**Task requirements:**
In the records that follow, locate every line with "Blender" and extract it.

** Start of Source records **

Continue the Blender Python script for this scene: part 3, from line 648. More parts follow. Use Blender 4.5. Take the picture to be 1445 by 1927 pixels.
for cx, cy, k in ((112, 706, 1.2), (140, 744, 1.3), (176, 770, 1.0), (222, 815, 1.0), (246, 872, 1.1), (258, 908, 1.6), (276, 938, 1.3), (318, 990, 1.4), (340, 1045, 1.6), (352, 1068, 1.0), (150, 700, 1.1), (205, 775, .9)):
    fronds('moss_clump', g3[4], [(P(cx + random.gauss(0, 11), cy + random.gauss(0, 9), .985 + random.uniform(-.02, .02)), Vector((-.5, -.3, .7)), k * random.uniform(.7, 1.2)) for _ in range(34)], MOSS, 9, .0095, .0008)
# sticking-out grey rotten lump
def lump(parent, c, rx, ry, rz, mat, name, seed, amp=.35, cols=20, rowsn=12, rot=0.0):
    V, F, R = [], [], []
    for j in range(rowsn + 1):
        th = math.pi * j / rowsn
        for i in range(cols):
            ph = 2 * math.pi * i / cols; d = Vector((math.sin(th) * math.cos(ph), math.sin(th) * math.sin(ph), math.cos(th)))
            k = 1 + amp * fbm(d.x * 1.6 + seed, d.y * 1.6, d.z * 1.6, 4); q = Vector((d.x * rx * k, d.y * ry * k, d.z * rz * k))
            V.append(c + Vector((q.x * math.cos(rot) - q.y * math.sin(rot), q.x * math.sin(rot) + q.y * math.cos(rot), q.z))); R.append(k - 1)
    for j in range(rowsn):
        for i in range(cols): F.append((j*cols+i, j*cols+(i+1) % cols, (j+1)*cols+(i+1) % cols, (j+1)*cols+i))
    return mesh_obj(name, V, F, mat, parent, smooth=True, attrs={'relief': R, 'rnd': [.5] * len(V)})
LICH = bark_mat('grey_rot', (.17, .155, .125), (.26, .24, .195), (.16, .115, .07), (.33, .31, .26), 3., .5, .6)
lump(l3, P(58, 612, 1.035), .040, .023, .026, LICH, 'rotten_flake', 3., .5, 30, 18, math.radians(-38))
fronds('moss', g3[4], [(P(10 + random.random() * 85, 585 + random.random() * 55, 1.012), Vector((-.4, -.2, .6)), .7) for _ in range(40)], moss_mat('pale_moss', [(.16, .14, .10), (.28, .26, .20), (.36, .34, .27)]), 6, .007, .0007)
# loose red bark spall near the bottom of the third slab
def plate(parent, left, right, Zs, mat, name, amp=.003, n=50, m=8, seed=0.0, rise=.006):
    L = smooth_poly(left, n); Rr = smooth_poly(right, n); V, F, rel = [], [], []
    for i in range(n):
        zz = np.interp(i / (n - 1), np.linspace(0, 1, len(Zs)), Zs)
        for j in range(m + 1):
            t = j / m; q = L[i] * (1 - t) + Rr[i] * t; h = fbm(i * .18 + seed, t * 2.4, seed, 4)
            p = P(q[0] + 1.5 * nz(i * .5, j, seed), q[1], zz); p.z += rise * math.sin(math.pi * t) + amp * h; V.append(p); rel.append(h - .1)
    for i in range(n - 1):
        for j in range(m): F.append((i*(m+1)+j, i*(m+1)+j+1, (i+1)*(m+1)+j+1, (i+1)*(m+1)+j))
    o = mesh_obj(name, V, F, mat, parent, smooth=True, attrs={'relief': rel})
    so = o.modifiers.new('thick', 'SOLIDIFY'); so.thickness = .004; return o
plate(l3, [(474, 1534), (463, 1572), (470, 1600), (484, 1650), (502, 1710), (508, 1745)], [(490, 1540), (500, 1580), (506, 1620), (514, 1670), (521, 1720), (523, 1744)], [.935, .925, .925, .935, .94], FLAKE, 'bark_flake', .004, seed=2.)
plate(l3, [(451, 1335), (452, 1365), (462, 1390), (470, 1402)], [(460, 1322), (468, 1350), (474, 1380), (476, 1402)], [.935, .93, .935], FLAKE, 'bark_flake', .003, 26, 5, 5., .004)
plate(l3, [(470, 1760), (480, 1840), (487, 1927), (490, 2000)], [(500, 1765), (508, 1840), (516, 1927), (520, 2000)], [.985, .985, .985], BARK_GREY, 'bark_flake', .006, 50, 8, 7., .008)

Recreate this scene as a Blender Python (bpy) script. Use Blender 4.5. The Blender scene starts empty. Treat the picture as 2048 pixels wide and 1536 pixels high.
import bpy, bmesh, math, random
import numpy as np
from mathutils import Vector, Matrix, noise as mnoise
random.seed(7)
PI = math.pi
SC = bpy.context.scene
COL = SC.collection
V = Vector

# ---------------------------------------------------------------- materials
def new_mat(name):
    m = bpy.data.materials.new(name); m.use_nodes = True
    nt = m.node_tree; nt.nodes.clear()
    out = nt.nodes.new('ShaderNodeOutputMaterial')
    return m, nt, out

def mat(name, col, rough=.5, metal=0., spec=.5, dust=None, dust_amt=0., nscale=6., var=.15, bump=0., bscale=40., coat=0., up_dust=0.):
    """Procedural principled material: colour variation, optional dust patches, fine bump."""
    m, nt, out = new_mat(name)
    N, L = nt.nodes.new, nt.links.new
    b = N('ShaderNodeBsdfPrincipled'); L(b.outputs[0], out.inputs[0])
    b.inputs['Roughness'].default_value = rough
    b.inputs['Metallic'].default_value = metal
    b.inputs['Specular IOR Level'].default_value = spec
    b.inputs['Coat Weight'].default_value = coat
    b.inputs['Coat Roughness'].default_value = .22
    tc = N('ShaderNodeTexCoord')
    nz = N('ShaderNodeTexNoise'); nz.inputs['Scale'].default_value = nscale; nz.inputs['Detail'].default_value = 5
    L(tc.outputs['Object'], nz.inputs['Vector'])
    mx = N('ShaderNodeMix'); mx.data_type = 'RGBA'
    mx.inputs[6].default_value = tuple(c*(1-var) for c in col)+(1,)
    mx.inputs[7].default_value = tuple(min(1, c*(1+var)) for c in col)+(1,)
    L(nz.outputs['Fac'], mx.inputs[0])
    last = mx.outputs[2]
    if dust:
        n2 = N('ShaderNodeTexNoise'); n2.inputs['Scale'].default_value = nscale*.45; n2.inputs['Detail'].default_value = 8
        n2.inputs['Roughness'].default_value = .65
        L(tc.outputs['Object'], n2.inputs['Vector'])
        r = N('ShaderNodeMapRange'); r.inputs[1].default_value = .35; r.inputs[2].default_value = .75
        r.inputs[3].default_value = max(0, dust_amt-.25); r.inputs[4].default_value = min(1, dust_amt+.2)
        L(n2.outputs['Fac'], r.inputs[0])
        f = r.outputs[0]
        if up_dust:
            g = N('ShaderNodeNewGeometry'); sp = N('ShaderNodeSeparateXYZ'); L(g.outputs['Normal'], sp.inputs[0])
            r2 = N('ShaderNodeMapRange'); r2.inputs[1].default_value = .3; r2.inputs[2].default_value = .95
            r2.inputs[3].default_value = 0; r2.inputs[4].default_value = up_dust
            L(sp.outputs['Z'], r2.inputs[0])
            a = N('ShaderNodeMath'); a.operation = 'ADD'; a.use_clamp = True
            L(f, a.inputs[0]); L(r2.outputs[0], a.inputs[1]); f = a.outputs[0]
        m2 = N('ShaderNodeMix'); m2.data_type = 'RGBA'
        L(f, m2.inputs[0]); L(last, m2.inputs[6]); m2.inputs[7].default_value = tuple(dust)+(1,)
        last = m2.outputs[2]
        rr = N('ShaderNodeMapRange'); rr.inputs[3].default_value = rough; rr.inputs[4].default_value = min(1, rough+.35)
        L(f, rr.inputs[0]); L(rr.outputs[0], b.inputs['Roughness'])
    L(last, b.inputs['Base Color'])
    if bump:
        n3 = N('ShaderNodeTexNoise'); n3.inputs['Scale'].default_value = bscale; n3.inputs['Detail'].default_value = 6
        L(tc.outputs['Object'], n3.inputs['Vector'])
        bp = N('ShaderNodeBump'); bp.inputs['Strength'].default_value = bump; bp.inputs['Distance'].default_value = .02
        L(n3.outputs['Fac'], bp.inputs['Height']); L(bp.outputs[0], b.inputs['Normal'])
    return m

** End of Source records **

**Response for this exercise:**
Continue the Blender Python script for this scene: part 3, from line 648. More parts follow. Use Blender 4.5. Take the picture to be 1445 by 1927 pixels.
Recreate this scene as a Blender Python (bpy) script. Use Blender 4.5. The Blender scene starts empty. Treat the picture as 2048 pixels wide and 1536 pixels high.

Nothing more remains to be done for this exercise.